Financial model reports that “unicorns” are often overvalued

May 23, 2017, 12:07 a.m.
Research from GSB professors found that “unicorns” are often overvalued because old and new shares are calculated at the same price (Courtesy of Stanford GSB).

Professor of Finance at the Stanford Graduate School of Business (GSB) Ilya A. Strebulaev recently published a paper reporting that venture-backed companies worth more than $1 billion — colloquially known as “unicorns” — are overvalued by about 51 percent. The paper studied the fair value of unicorns and the securities that these unicorns will issue.

Will Gornall, Assistant Professor of Finance at the Saunder School of Business, was the co-author of the paper.

According to the researchers’ financial model, almost one half of the unicorns they studied lost their unicorn status after value recalculations, and 13 of the 116 unicorns were overvalued by more than 100 percent.

This overvaluation is a result of the generalization that all of the company’s shares are of equal value. Currently, professionals assign rough values to companies by multiplying the stock prices of the latest round of funding and the outstanding shares together for an overall estimation of worth.

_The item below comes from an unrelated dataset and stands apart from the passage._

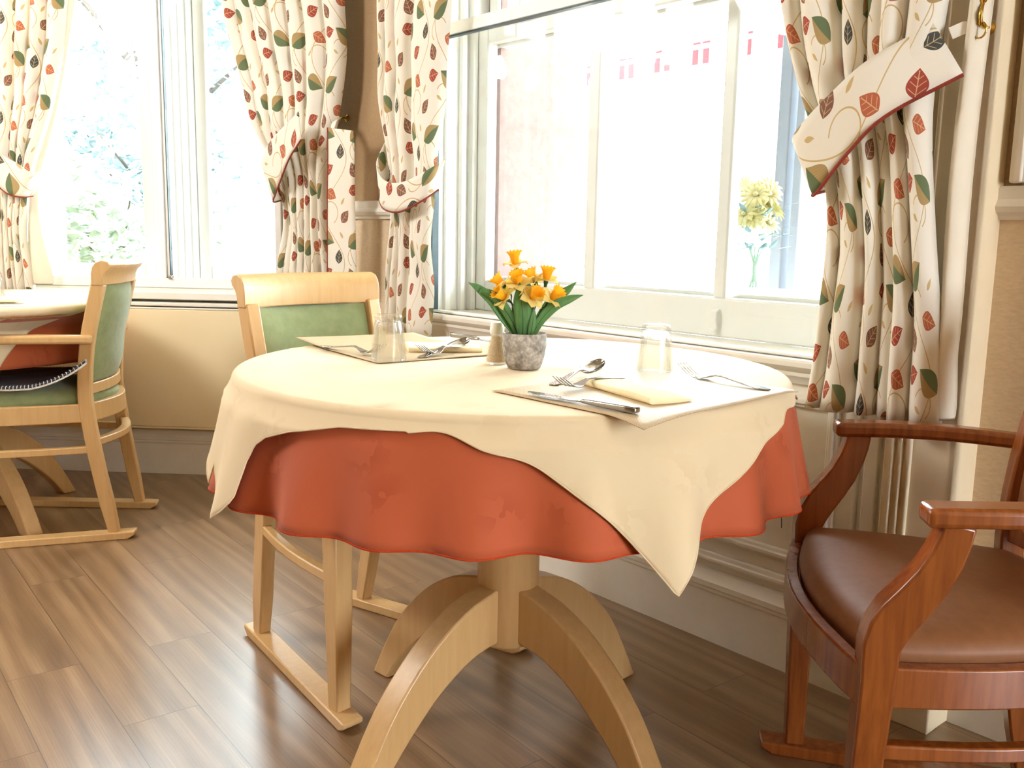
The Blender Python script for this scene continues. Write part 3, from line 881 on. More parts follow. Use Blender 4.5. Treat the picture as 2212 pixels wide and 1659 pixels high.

However, the researchers argue that the most recently issued shares have a different value than older shares, so equating them inflates valuations.

For example, Square, a credit card processing startup, was valued at $6 billion after its last financing round and was ultimately priced at $15.46 per share. The $6 billion calculation was obtained after multiplying $15.46 Series E shares, which belong to a specific round of funding, by outstanding shares and unissued options.

However, using the researchers’ financial model, Square was more accurately valued at $2.2 billion. This number was reflected in its valuation after its IPO in 2015, which was closer to $3 billion.

Strebulaev and Gornall’s financial model accounted for companies’ most recent financing round price and the terms of that contract to calculate the value of the company’s shares. Though the model can be applied to any startup, the team focused specifically on 116 unicorns founded after 1994 that had raised at least one round of funding after 2004. The researchers used the available corporate legal filings and Venture Capital data sets to construct their model.

“Our model is designed to produce fair value estimates that are better proxies for expected value at exit,” the researchers told the GSB.